Work to complete
Go through the listing and set it down exactly, leaving out its pictures.

Available data
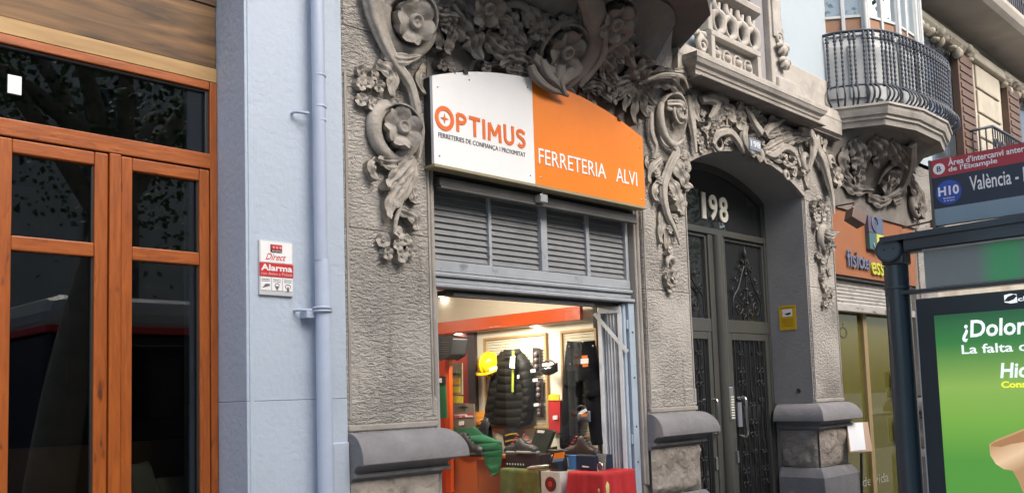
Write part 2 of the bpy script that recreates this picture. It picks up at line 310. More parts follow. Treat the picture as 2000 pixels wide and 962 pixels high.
def rosette(par, c, rpx, n=5, lift=.06, mt=None, rot=0., tilt=(0, 0), name='rosette', centre=.3):
    mt = mt or stone_o; s = mpp(*c); O = srf(*c); nn = (frame(O)+UX*tilt[0]+UZ*tilt[1]).normalized(); ex = (UX-nn*nn.x).normalized(); ez = ex.cross(nn)
    if ez.z < 0: ez = -ez
    R = rpx*s; mb = MB(); O = O+frame(O)*.004
    for k in range(n):
        a0 = 2*PI*k/n+rot; hw = PI/n*1.2; da = random.uniform(-.06, .06)
        def fn(u, v, back=False, a0=a0+da):
            q = v*2-1; notch = 1-.13*math.exp(-(q*3.2)**2)-.10*abs(q)**3
            r = R*(.16+.84*u*notch); wd = hw*q*(.55+.45*math.sin(PI*(.12+.7*u)))
            h = lift+R*(.34*u*u-.10-.18*q*q*u)+R*.05*math.cos(q*PI)*u-(R*.14*max(0, u-.8)/.2)
            p = O+(ex*math.cos(a0+wd)+ez*math.sin(a0+wd))*r
            return p+nn*(h if not back else -.02) if not back else O+(ex*math.cos(a0+wd*.85)+ez*math.sin(a0+wd*.85))*(r*.86)-nn*.02
        mb.solid(fn, lambda u, v, fn=fn: fn(u, v, True), 6, 8)
    rc = R*centre
    mb.lathe(O, nn, [(rc*1.05, 0), (rc*1.1, lift*.9+R*.02), (rc, lift+R*.12), (rc*.75, lift+R*.13), (rc*.6, lift+R*.06), (rc*.35, lift+R*.04), (rc*.01, lift+R*.1)], 16)
    return mb.build(name, mt, par)
def posies(par, pts, rpx, mt=None):
    for p in pts: rosette(par, (p[0]+random.uniform(-1, 1), p[1]+random.uniform(-1, 1)), rpx*random.uniform(.85, 1.15), random.choice((4, 5, 5)), .035, mt, random.uniform(0, 2), (random.uniform(-.5, .3), random.uniform(-.4, .3)), 'small_flower', .22)
# ---- piers
CAPP = [(-.02, 1.442)]+[(.112*math.sin(k*PI/28)+.006, 1.300+.138*math.cos(k*PI/28)**1.0) for k in range(15)]+[(.118, 1.292), (.108, 1.287), (.074, 1.286), (.052, 1.276), (.040, 1.262), (.036, 1.250), (.050, 1.246), (.050, 1.228), (.020, 1.222), (.012, 1.20), (-.02, 1.20)]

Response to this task
Write part 2 of the bpy script that recreates this picture. It picks up at line 310. More parts follow. Treat the picture as 2000 pixels wide and 962 pixels high.
def rosette(par, c, rpx, n=5, lift=.06, mt=None, rot=0., tilt=(0, 0), name='rosette', centre=.3):
    mt = mt or stone_o; s = mpp(*c); O = srf(*c); nn = (frame(O)+UX*tilt[0]+UZ*tilt[1]).normalized(); ex = (UX-nn*nn.x).normalized(); ez = ex.cross(nn)
    if ez.z < 0: ez = -ez
    R = rpx*s; mb = MB(); O = O+frame(O)*.004
    for k in range(n):
        a0 = 2*PI*k/n+rot; hw = PI/n*1.2; da = random.uniform(-.06, .06)
        def fn(u, v, back=False, a0=a0+da):
            q = v*2-1; notch = 1-.13*math.exp(-(q*3.2)**2)-.10*abs(q)**3
            r = R*(.16+.84*u*notch); wd = hw*q*(.55+.45*math.sin(PI*(.12+.7*u)))
            h = lift+R*(.34*u*u-.10-.18*q*q*u)+R*.05*math.cos(q*PI)*u-(R*.14*max(0, u-.8)/.2)
            p = O+(ex*math.cos(a0+wd)+ez*math.sin(a0+wd))*r
            return p+nn*(h if not back else -.02) if not back else O+(ex*math.cos(a0+wd*.85)+ez*math.sin(a0+wd*.85))*(r*.86)-nn*.02
        mb.solid(fn, lambda u, v, fn=fn: fn(u, v, True), 6, 8)
    rc = R*centre
    mb.lathe(O, nn, [(rc*1.05, 0), (rc*1.1, lift*.9+R*.02), (rc, lift+R*.12), (rc*.75, lift+R*.13), (rc*.6, lift+R*.06), (rc*.35, lift+R*.04), (rc*.01, lift+R*.1)], 16)
    return mb.build(name, mt, par)
def posies(par, pts, rpx, mt=None):
    for p in pts: rosette(par, (p[0]+random.uniform(-1, 1), p[1]+random.uniform(-1, 1)), rpx*random.uniform(.85, 1.15), random.choice((4, 5, 5)), .035, mt, random.uniform(0, 2), (random.uniform(-.5, .3), random.uniform(-.4, .3)), 'small_flower', .22)
# ---- piers
CAPP = [(-.02, 1.442)]+[(.112*math.sin(k*PI/28)+.006, 1.300+.138*math.cos(k*PI/28)**1.0) for k in range(15)]+[(.118, 1.292), (.108, 1.287), (.074, 1.286), (.052, 1.276), (.040, 1.262), (.036, 1.250), (.050, 1.246), (.050, 1.228), (.020, 1.222), (.012, 1.20), (-.02, 1.20)]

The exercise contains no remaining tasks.